The majority report, backed by supporters' groups, called for a permanent football audit commission to be established to oversee the game, with an "ombudsfan" to handle complaints from individual fans.

Clubs and regulators proposed setting up an independent scrutiny panel (ISP) of three to five members, which would produce an annual report after working for a maximum of four weeks a year.

David Mellor, the former minister who chaired the taskforce, set up in 1997, insisted at the launch that, despite these differences, much progress had been made.

"The important point about these two different reports is that everyone accepts that some element of independent regulation needs to be introduced," he said. "No one is saying the status quo is acceptable."

He refused to identify which of the taskforce's 18 members, including representatives from the Football Association, the Premier League and the Football League as well as fans' groups and other interested parties, had backed which report. But afterwards he said that he personally favoured the more radical approach. "The FA, while changing itself, is always going to have problems as a non-professional body regulating what is a highly professional industry," he said.

Both reports will now be considered by Kate Hoey, minister for Sport. "One of the tasks of government is to help the sport strike a balance between the necessary business interests of clubs and those of supporters, without whom clubs would not exist," she said.

David Davies, the FA's executive director, said that the ISP would be introduced next year anyway, and should be given a chance to operate before any more stringent regulation is introduced.

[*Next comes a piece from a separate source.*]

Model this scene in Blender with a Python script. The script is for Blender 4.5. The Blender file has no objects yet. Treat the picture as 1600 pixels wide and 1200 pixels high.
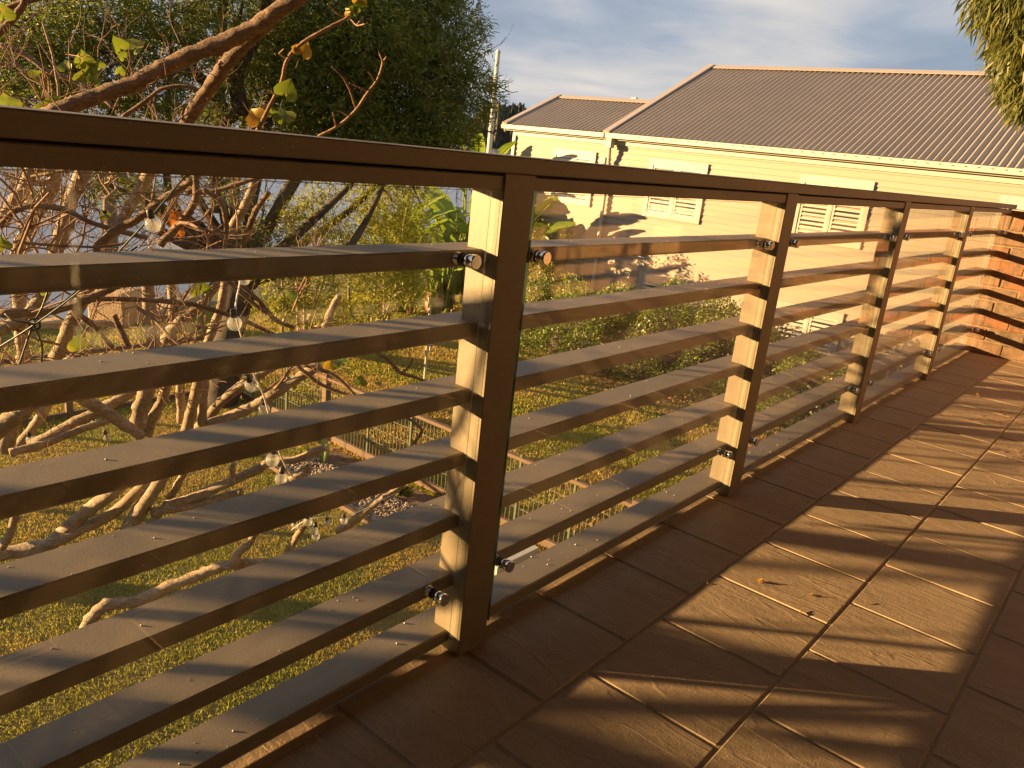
import bpy, math, random
import numpy as np
from mathutils import Vector, Matrix
R_ = math.radians
rng = np.random.default_rng(7); random.seed(7)
scn = bpy.context.scene; COL = scn.collection

# ---------------------------------------------------------------- camera
CX, CZ, YAW, PITCH, ROLL, FPX = 0.90521, 1.0036, 0.67404, 0.28903, 0.10931, 1237.557
_d = np.array([-math.sin(YAW)*math.cos(PITCH), math.cos(YAW)*math.cos(PITCH), -math.sin(PITCH)])
_r0 = np.array([math.cos(YAW), math.sin(YAW), 0.]); _u0 = np.cross(_r0, _d)
_r = math.cos(ROLL)*_r0 + math.sin(ROLL)*_u0; _u = -math.sin(ROLL)*_r0 + math.cos(ROLL)*_u0
CAM = np.array([CX, 0., CZ])
cam = bpy.data.objects.new('camera', bpy.data.cameras.new('camera')); COL.objects.link(cam)
cam.matrix_world = Matrix([[_r[0], _u[0], -_d[0], CX], [_r[1], _u[1], -_d[1], 0], [_r[2], _u[2], -_d[2], CZ], [0, 0, 0, 1]])
cam.data.sensor_width = 36; cam.data.lens = FPX/1600*36
cam.data.clip_start = .02; cam.data.clip_end = 9000
scn.camera = cam
# where a sight line of the photograph meets the place (used to set things out)
def ray(px, py): return _d + _r*(px-800)/FPX - _u*(py-600)/FPX
def P(px, py, dist):
    q = ray(px, py); return CAM + q/np.linalg.norm(q[:2])*dist
def GZ(px, py, z): q = ray(px, py); return CAM + q*(z-CZ)/q[2]
def GY(px, py, y): q = ray(px, py); return CAM + q*y/q[1]

# ---------------------------------------------------------------- sun and sky
SUN_AZ, SUN_EL = 50.0, 7.3            # light travels towards +X+Y, 50 deg off +Y
scn.view_settings.view_transform = 'Standard'; scn.view_settings.look = 'None'
scn.view_settings.gamma = 1; scn.view_settings.use_curve_mapping = False
scn.view_settings.exposure = 2.04
sl = bpy.data.lights.new('sun', 'SUN'); sl.energy = 5.0; sl.angle = R_(.45); sl.color = (1, .625, .265)
so = bpy.data.objects.new('sun', sl); COL.objects.link(so)
sd = Vector((math.sin(R_(SUN_AZ))*math.cos(R_(SUN_EL)), math.cos(R_(SUN_AZ))*math.cos(R_(SUN_EL)), -math.sin(R_(SUN_EL))))
so.rotation_euler = sd.to_track_quat('-Z', 'Y').to_euler()
W = bpy.data.worlds.new('World'); scn.world = W; W.use_nodes = True
wt = W.node_tree; wt.nodes.clear()
def wn(t, **k):
    n = wt.nodes.new(t)
    for a, b in k.items(): setattr(n, a, b)
    return n
wo = wn('ShaderNodeOutputWorld'); bg = wn('ShaderNodeBackground'); bg.inputs[1].default_value = .071
sky = wn('ShaderNodeTexSky', sky_type='NISHITA', sun_disc=False, sun_elevation=R_(SUN_EL), sun_rotation=R_(180+SUN_AZ), altitude=5, air_density=1.0, dust_density=1.5)
tc = wn('ShaderNodeTexCoord'); sx = wn('ShaderNodeSeparateXYZ'); wt.links.new(tc.outputs['Generated'], sx.inputs[0])
def wm(op, a, b=None, c=None):
    n = wn('ShaderNodeMath', operation=op)
    for i, v in enumerate((a, b, c)):
        if v is None: continue
        if isinstance(v, (int, float)): n.inputs[i].default_value = v
        else: wt.links.new(v, n.inputs[i])
    return n.outputs[0]
zz = wm('ADD', wm('ABSOLUTE', sx.outputs[2]), .10)
cx_ = wm('DIVIDE', sx.outputs[0], zz); cy_ = wm('DIVIDE', sx.outputs[1], zz)
cb = wn('ShaderNodeCombineXYZ'); wt.links.new(cx_, cb.inputs[0]); wt.links.new(cy_, cb.inputs[1])
def wnoise(scale, detail, rough, dist, off):
    m = wn('ShaderNodeMapping'); m.inputs['Location'].default_value = off; m.inputs['Scale'].default_value = (scale, scale, scale)
    m.inputs['Rotation'].default_value = (0, 0, R_(-40)); wt.links.new(cb.outputs[0], m.inputs[0])
    n = wn('ShaderNodeTexNoise'); n.inputs['Scale'].default_value = 1; n.inputs['Detail'].default_value = detail
    n.inputs['Roughness'].default_value = rough; n.inputs['Distortion'].default_value = dist
    wt.links.new(m.outputs[0], n.inputs['Vector']); return n.outputs[0]
def wramp(f, st):
    n = wn('ShaderNodeValToRGB'); e = n.color_ramp.elements
    while len(e) < len(st): e.new(.5)
    for i, (p, c) in enumerate(st): e[i].position = p; e[i].color = (*c, 1)
    wt.links.new(f, n.inputs[0]); return n.outputs[0]
def wmix(f, a, b):
    n = wn('ShaderNodeMix', data_type='RGBA')
    for s, v in ((0, f), (6, a), (7, b)):
        if isinstance(v, (int, float)): n.inputs[s].default_value = v
        elif isinstance(v, tuple): n.inputs[s].default_value = (*v, 1)
        else: wt.links.new(v, n.inputs[s])
    return n.outputs[2]
n1 = wnoise(.5, 6, .5, .4, (3.1, 1.7, 0)); n2 = wnoise(1.5, 6, .52, .6, (0.4, 8.2, 0))
mixn = wm('ADD', wm('MULTIPLY', n1, .72), wm('MULTIPLY', n2, .28))
cloud = wramp(mixn, [(.38, (1.05, 1.28, 1.66)), (.47, (1.45, 1.64, 1.95)), (.55, (2.05, 2.05, 2.12)), (.66, (2.7, 2.52, 2.34))])
cover = wramp(wm('ADD', wm('MULTIPLY', n1, .5), wm('MULTIPLY', n2, .5)), [(.30, (.90,)*3), (.42, (.985,)*3)])
wt.links.new(wmix(cover, sky.outputs[0], cloud), bg.inputs[0]); wt.links.new(bg.outputs[0], wo.inputs[0])

# ---------------------------------------------------------------- materials
class NT:
    def __init__(s, name):
        s.m = bpy.data.materials.new(name); s.m.use_nodes = True; s.t = s.m.node_tree; s.t.nodes.clear()
        s.out = s.t.nodes.new('ShaderNodeOutputMaterial'); s._co = None
    def n(s, t, **k):
        n = s.t.nodes.new(t)
        for a, b in k.items(): setattr(n, a, b)
        return n
    def put(s, inp, v):
        if isinstance(v, (int, float)): inp.default_value = v
        elif isinstance(v, tuple): inp.default_value = (*v, 1) if len(v) == 3 and inp.type == 'RGBA' else v
        else: s.t.links.new(v, inp)
    def co(s, kind='Object', scale=(1, 1, 1), rnd=False, rot=(0, 0, 0)):
        c = s.n('ShaderNodeTexCoord').outputs[kind] if kind != 'World' else s.n('ShaderNodeNewGeometry').outputs['Position']
        if rnd:
            oi = s.n('ShaderNodeObjectInfo'); v = s.n('ShaderNodeVectorMath', operation='SCALE'); v.inputs[0].default_value = (37, 61, 23)
            s.put(v.inputs['Scale'], oi.outputs['Random'])
            a = s.n('ShaderNodeVectorMath', operation='ADD'); s.put(a.inputs[0], c); s.put(a.inputs[1], v.outputs[0]); c = a.outputs[0]
        m = s.n('ShaderNodeMapping'); m.inputs['Scale'].default_value = scale; m.inputs['Rotation'].default_value = rot; s.put(m.inputs[0], c)
        return m.outputs[0]
    def noise(s, co, scale, detail=4, rough=.55, dist=0):
        n = s.n('ShaderNodeTexNoise'); s.put(n.inputs['Vector'], co); n.inputs['Scale'].default_value = scale
        n.inputs['Detail'].default_value = detail; n.inputs['Roughness'].default_value = rough; n.inputs['Distortion'].default_value = dist
        return n.outputs[0]
    def ramp(s, f, st, interp='LINEAR'):
        n = s.n('ShaderNodeValToRGB'); n.color_ramp.interpolation = interp; e = n.color_ramp.elements
        while len(e) < len(st): e.new(.5)
        for i, (p, c) in enumerate(st): e[i].position = p; e[i].color = (*(c if isinstance(c, tuple) else (c,)*3), 1)
        s.put(n.inputs[0], f); return n.outputs[0]
    def math(s, op, a, b=None):
        n = s.n('ShaderNodeMath', operation=op); s.put(n.inputs[0], a)
        if b is not None: s.put(n.inputs[1], b)
        return n.outputs[0]
    def mix(s, f, a, b, bt='MIX'):
        n = s.n('ShaderNodeMix', data_type='RGBA', blend_type=bt); s.put(n.inputs[0], f); s.put(n.inputs[6], a); s.put(n.inputs[7], b); return n.outputs[2]
    def bump(s, h, dist=.002, st=1., prev=None):
        n = s.n('ShaderNodeBump'); n.inputs['Distance'].default_value = dist; n.inputs['Strength'].default_value = st; s.put(n.inputs['Height'], h)
        if prev is not None: s.put(n.inputs['Normal'], prev)
        return n.outputs[0]
    def bsdf(s, col, rough=.6, normal=None, metal=0., spec=.5, **k):
        b = s.n('ShaderNodeBsdfPrincipled'); s.put(b.inputs['Base Color'], col); s.put(b.inputs['Roughness'], rough)
        b.inputs['Metallic'].default_value = metal; b.inputs['Specular IOR Level'].default_value = spec
        if normal is not None: s.put(b.inputs['Normal'], normal)
        for a, v in k.items(): s.put(b.inputs[a], v)
        return b.outputs[0]
    def done(s, sh): s.t.links.new(sh, s.out.inputs[0]); return s.m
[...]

But Dr Adam Brown, a research fellow from Manchester Metropolitan University who helped to write the opposing report, dismissed the authorities' proposals as "marshmallow promises that don't offer fans a square meal."

Among the fans' proposals were the introduction of lower-priced tickets, subsidised by higher prices for top tickets, the stipulation that replica shirts should have a minimum two-year life-span, greater fan representation within clubs and the overseeing of all club take-overs by the new Football Audit Commission.